Nesse tempo, os blocos saiam invariavelmente às 17 horas e só paravam perto das 23 horas para que os músicos fossem tocar nos clubes, época áurea para instituições carnavalescas tradicionais como o Clube Fênix Alagoana, Jaraguá Tênis Clube e o Clube Portuguesa.

Atualmente, com dificuldades financeiras para fazer o carnaval, o trajeto do Cavaleiro dos Montes se limita a circular somente pelos bairros de Ponta Grossa, onde fica a atual sede, e Vergel do Lago, e não tem mais que oito músicos na orquestra.

“Nosso bloco deixou de fazer a prévia do carnaval, o Banho de Mar à Fantasia, por exemplo, justamente por não concordar da forma como é feito o carnaval de Maceió hoje”, lamenta o presidente da agremiação.

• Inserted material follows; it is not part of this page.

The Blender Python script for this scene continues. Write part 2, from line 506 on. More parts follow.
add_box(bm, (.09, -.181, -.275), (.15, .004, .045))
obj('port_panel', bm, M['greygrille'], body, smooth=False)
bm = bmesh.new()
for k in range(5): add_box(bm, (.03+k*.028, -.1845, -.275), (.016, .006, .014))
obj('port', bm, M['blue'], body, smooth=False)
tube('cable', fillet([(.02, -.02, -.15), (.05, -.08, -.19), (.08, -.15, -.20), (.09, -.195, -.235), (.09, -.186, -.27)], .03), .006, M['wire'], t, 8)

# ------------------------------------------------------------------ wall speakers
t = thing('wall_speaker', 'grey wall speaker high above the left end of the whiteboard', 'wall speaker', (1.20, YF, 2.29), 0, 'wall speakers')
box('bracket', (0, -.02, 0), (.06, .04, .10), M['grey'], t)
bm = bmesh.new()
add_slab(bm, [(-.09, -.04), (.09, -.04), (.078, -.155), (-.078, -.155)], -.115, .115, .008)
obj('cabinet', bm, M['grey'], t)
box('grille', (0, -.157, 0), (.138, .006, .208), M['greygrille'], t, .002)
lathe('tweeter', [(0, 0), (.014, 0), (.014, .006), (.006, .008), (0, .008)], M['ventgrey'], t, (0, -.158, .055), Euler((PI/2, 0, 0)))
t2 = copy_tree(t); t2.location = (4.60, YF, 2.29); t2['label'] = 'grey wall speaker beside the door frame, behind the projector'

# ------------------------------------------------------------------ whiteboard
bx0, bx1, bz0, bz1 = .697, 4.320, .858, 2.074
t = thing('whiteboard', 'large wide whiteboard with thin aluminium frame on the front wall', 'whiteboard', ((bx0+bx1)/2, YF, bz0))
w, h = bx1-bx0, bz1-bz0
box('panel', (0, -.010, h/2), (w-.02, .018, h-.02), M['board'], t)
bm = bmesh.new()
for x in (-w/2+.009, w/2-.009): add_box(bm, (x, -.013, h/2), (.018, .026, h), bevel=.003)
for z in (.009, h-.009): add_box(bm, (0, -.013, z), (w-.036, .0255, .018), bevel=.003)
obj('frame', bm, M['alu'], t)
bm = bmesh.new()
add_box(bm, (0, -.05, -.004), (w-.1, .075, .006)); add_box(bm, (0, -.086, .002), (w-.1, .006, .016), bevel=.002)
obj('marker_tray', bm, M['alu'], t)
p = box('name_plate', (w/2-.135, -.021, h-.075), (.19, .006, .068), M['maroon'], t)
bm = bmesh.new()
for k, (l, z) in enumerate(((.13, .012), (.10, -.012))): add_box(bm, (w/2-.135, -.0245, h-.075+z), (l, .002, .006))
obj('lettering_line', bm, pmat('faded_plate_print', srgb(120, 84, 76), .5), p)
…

Na época em que Gonguila ainda estava à frente do Cavaleiro dos Montes o bloco chegou a faturar 26 carnavais de rua de Maceió, com a rivalidade à flor da pele com o Cara Dura e depois, em menor grau, com o Sai da Frente.

Depois da morte do fundador, velho brincante e folião após um ataque cardíaco fulminante, em 1968, o máximo que o bloco levou foram quatro vice-campeonatos.